__EXERCISE__
Please quote the material exactly, every line of it.

__DATA SECTION__
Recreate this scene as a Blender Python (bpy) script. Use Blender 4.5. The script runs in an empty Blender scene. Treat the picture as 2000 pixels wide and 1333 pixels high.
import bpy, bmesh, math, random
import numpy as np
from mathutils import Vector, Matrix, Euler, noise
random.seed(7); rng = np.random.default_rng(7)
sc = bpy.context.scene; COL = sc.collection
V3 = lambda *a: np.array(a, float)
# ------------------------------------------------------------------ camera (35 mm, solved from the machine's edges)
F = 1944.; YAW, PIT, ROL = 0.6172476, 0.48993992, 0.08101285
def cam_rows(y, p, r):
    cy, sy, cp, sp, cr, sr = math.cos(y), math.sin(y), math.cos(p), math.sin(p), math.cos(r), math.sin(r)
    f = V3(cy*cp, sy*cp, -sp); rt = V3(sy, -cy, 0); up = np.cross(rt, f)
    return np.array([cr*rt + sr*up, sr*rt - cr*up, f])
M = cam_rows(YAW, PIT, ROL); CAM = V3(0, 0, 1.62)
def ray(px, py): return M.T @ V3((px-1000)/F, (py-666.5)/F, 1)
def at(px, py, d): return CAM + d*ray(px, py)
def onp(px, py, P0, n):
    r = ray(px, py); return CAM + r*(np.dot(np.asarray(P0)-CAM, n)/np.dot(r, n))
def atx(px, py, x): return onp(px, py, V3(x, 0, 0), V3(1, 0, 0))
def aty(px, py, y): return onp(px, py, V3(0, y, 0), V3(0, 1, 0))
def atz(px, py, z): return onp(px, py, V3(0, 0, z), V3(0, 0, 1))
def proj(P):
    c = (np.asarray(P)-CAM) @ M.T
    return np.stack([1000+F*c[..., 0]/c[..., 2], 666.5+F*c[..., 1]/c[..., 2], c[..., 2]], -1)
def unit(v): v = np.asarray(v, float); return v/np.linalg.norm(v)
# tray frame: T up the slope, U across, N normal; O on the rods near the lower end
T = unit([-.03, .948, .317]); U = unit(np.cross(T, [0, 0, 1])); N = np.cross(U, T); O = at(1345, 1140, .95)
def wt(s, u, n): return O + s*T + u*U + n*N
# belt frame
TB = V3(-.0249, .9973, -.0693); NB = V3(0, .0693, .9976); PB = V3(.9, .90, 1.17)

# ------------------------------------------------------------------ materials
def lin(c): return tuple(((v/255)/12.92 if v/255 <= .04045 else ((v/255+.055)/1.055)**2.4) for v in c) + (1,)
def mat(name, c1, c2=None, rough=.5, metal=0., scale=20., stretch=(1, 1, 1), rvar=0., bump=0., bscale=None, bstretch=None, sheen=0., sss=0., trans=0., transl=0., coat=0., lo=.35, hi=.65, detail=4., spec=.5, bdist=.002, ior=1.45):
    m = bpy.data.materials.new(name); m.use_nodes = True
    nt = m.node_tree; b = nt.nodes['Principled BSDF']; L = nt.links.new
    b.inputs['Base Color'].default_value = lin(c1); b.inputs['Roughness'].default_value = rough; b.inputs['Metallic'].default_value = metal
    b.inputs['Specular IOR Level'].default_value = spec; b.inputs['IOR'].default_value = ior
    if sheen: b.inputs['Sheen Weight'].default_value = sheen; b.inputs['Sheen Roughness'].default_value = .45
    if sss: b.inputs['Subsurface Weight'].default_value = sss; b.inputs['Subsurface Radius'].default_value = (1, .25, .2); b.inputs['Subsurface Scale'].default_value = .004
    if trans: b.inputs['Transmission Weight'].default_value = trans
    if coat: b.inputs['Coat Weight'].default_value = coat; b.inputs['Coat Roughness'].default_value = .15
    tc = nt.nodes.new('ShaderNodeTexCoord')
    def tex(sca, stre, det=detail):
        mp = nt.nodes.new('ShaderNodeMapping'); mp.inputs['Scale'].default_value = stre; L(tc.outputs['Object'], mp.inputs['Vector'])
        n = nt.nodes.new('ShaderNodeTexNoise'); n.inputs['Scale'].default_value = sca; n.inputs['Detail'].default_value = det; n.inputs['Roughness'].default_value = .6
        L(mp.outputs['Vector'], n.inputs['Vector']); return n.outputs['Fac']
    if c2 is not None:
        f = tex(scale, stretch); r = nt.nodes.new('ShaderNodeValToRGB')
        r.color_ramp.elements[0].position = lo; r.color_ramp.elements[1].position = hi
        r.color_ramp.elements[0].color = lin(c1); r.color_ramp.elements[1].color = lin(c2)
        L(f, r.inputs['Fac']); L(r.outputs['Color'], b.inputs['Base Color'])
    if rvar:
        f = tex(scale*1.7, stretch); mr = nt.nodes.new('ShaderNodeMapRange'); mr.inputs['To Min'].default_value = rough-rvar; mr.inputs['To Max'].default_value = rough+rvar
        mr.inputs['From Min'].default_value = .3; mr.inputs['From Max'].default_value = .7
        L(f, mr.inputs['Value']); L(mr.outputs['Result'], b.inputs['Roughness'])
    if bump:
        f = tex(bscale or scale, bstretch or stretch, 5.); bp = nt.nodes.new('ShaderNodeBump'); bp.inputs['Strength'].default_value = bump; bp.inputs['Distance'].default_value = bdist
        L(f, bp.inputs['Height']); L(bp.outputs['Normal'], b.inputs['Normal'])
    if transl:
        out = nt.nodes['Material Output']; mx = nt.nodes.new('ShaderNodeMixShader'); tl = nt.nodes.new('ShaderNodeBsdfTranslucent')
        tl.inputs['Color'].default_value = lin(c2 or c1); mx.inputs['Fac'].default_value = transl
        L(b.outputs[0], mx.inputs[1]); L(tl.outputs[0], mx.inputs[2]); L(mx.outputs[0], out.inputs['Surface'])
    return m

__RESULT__
Recreate this scene as a Blender Python (bpy) script. Use Blender 4.5. The script runs in an empty Blender scene. Treat the picture as 2000 pixels wide and 1333 pixels high.
import bpy, bmesh, math, random
import numpy as np
from mathutils import Vector, Matrix, Euler, noise
random.seed(7); rng = np.random.default_rng(7)
sc = bpy.context.scene; COL = sc.collection
V3 = lambda *a: np.array(a, float)
# ------------------------------------------------------------------ camera (35 mm, solved from the machine's edges)
F = 1944.; YAW, PIT, ROL = 0.6172476, 0.48993992, 0.08101285
def cam_rows(y, p, r):
    cy, sy, cp, sp, cr, sr = math.cos(y), math.sin(y), math.cos(p), math.sin(p), math.cos(r), math.sin(r)
    f = V3(cy*cp, sy*cp, -sp); rt = V3(sy, -cy, 0); up = np.cross(rt, f)
    return np.array([cr*rt + sr*up, sr*rt - cr*up, f])
M = cam_rows(YAW, PIT, ROL); CAM = V3(0, 0, 1.62)
def ray(px, py): return M.T @ V3((px-1000)/F, (py-666.5)/F, 1)
def at(px, py, d): return CAM + d*ray(px, py)
def onp(px, py, P0, n):
    r = ray(px, py); return CAM + r*(np.dot(np.asarray(P0)-CAM, n)/np.dot(r, n))
def atx(px, py, x): return onp(px, py, V3(x, 0, 0), V3(1, 0, 0))
def aty(px, py, y): return onp(px, py, V3(0, y, 0), V3(0, 1, 0))
def atz(px, py, z): return onp(px, py, V3(0, 0, z), V3(0, 0, 1))
def proj(P):
    c = (np.asarray(P)-CAM) @ M.T
    return np.stack([1000+F*c[..., 0]/c[..., 2], 666.5+F*c[..., 1]/c[..., 2], c[..., 2]], -1)
def unit(v): v = np.asarray(v, float); return v/np.linalg.norm(v)
# tray frame: T up the slope, U across, N normal; O on the rods near the lower end
T = unit([-.03, .948, .317]); U = unit(np.cross(T, [0, 0, 1])); N = np.cross(U, T); O = at(1345, 1140, .95)
def wt(s, u, n): return O + s*T + u*U + n*N
# belt frame
TB = V3(-.0249, .9973, -.0693); NB = V3(0, .0693, .9976); PB = V3(.9, .90, 1.17)

# ------------------------------------------------------------------ materials
def lin(c): return tuple(((v/255)/12.92 if v/255 <= .04045 else ((v/255+.055)/1.055)**2.4) for v in c) + (1,)
def mat(name, c1, c2=None, rough=.5, metal=0., scale=20., stretch=(1, 1, 1), rvar=0., bump=0., bscale=None, bstretch=None, sheen=0., sss=0., trans=0., transl=0., coat=0., lo=.35, hi=.65, detail=4., spec=.5, bdist=.002, ior=1.45):
    m = bpy.data.materials.new(name); m.use_nodes = True
    nt = m.node_tree; b = nt.nodes['Principled BSDF']; L = nt.links.new
    b.inputs['Base Color'].default_value = lin(c1); b.inputs['Roughness'].default_value = rough; b.inputs['Metallic'].default_value = metal
    b.inputs['Specular IOR Level'].default_value = spec; b.inputs['IOR'].default_value = ior
    if sheen: b.inputs['Sheen Weight'].default_value = sheen; b.inputs['Sheen Roughness'].default_value = .45
    if sss: b.inputs['Subsurface Weight'].default_value = sss; b.inputs['Subsurface Radius'].default_value = (1, .25, .2); b.inputs['Subsurface Scale'].default_value = .004
    if trans: b.inputs['Transmission Weight'].default_value = trans
    if coat: b.inputs['Coat Weight'].default_value = coat; b.inputs['Coat Roughness'].default_value = .15
    tc = nt.nodes.new('ShaderNodeTexCoord')
    def tex(sca, stre, det=detail):
        mp = nt.nodes.new('ShaderNodeMapping'); mp.inputs['Scale'].default_value = stre; L(tc.outputs['Object'], mp.inputs['Vector'])
        n = nt.nodes.new('ShaderNodeTexNoise'); n.inputs['Scale'].default_value = sca; n.inputs['Detail'].default_value = det; n.inputs['Roughness'].default_value = .6
        L(mp.outputs['Vector'], n.inputs['Vector']); return n.outputs['Fac']
    if c2 is not None:
        f = tex(scale, stretch); r = nt.nodes.new('ShaderNodeValToRGB')
        r.color_ramp.elements[0].position = lo; r.color_ramp.elements[1].position = hi
        r.color_ramp.elements[0].color = lin(c1); r.color_ramp.elements[1].color = lin(c2)
        L(f, r.inputs['Fac']); L(r.outputs['Color'], b.inputs['Base Color'])
    if rvar:
        f = tex(scale*1.7, stretch); mr = nt.nodes.new('ShaderNodeMapRange'); mr.inputs['To Min'].default_value = rough-rvar; mr.inputs['To Max'].default_value = rough+rvar
        mr.inputs['From Min'].default_value = .3; mr.inputs['From Max'].default_value = .7
        L(f, mr.inputs['Value']); L(mr.outputs['Result'], b.inputs['Roughness'])
    if bump:
        f = tex(bscale or scale, bstretch or stretch, 5.); bp = nt.nodes.new('ShaderNodeBump'); bp.inputs['Strength'].default_value = bump; bp.inputs['Distance'].default_value = bdist
        L(f, bp.inputs['Height']); L(bp.outputs['Normal'], b.inputs['Normal'])
    if transl:
        out = nt.nodes['Material Output']; mx = nt.nodes.new('ShaderNodeMixShader'); tl = nt.nodes.new('ShaderNodeBsdfTranslucent')
        tl.inputs['Color'].default_value = lin(c2 or c1); mx.inputs['Fac'].default_value = transl
        L(b.outputs[0], mx.inputs[1]); L(tl.outputs[0], mx.inputs[2]); L(mx.outputs[0], out.inputs['Surface'])
    return m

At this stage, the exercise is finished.